Mario Monti, la storia del triste declino di “Bin Loden”

7 Feb 2015 15:15 - di Niccolo Silvestri

Forse l’aveva previsto, forse si era reso conto che non basta il laticlavio di senatore a vita per diventare un vero politico o forse è subentrata una sorta di appagamento, essendo egli in poco tempo transitato dai ranghi dei tecnocrati all’esclusivo club delle riserve della Repubblica, fatto sta che Mario Monti, professore prestato alle istituzioni ha avuto l’occhio lungo nel decidere di divorziare unilateralmente dalla sua “creatura”, Scelta Civica, il partito che aveva fondato con l’ambizioso obiettivo di cancellare, una volta e per sempre, il Cavaliere dalla scena politica.
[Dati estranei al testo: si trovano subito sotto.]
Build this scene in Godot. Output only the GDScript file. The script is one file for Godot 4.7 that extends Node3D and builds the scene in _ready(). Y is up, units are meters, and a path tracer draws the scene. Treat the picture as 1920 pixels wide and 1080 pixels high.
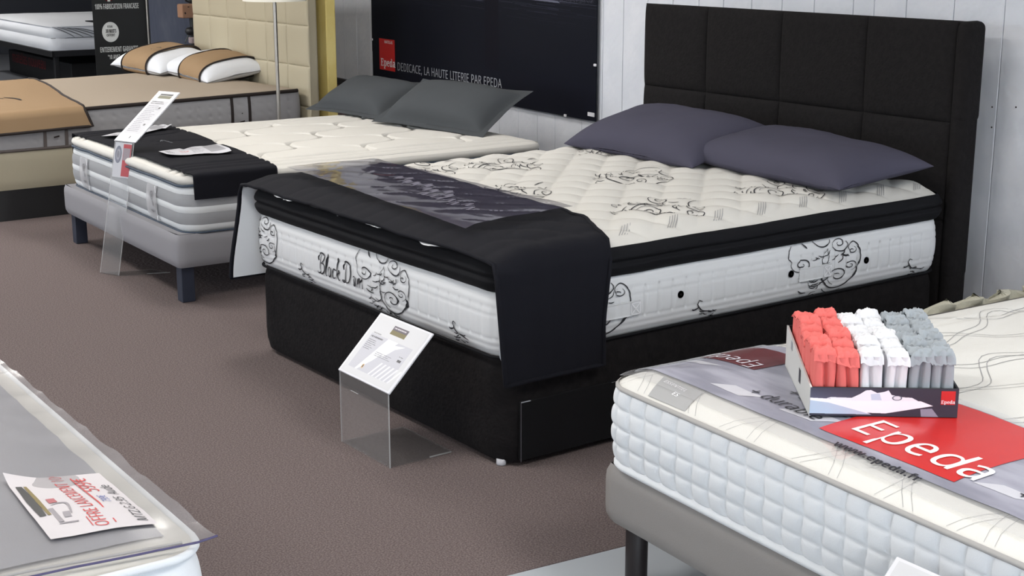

Mario Monti abbandonato da otto senatori

Prima di lui non si era mai visto un fondatore-affondatore, uno che impegna la forza di un governo in carica per mettere in piedi un partito e poi buttarlo via come una scarpa vecchia dopo la delusione incassata per la mancata elezione al Quirinale nel 2013. Una scelta più che civica, incomprensibile, ma che ora gli fa da comodo cuscinetto per attutire la magra rimediata dall’esodo di ben otto senatori capeggiati da Linda Lanzillotta approdati sulle più rassicuranti sponde del Pd di Matteo Renzi. Una fuga a poche ore dal congresso che allunga un’ombra sinistra sui registi e sulle finalità dell’operazione. A parti invertite, si sarebbe scatenato l’inferno. Chiedere per conferma ad Antonio Razzi e a Domenico Scilipoti ormai inchiodati alla loro “responsabilità” come povericristi ad una croce. Qui, invece, visto che a beneficiarne sarà la sinistra, suonerà tutta un’altra musica.

La sua missione era far perdere le elezioni a Berlusconi

Ma torniamo a Monti, già “Bin Loden”, il severo bocconiano che aveva fatto del suo cappotto il simbolo di una ritrovata sobrietà dopo l’eterno carnevale del Cavaliere. In realtà, ha solo propinato agli italiani un’interminabile quaresima fatta di tagli, tasse e mancate riforme che hanno finito per compromettere ancor di più i nostri conti pubblici. E ora è lì a guardare indifferente la liquefazione del suo partito, fagocitato dal fattore “R”, inteso come Renzi, di cui i transfughi celebrano la «spinta riformatrice» che – a loro – dire avrebbe reso del tutto inutile una forza (si fa per dire) come Scelta civica. Tra un Alberto Bombassei, che richiama alla lealtà, ed un tal Gianluca Susta, che rivendica la scelta di andare via, è la Lanzillotta a spiegare l’arcano di Sc: «Rispetto al 2013 è cambiato tutto. Allora Scelta civica sottrasse a Silvio Berlusconi i voti con i quali avrebbe vinto le elezioni». Insomma, la missione di disarcionare il Cavaliere dal governo è perfettamente riuscita. Ora Scelta Ci(n)ica non serve più. Una prece.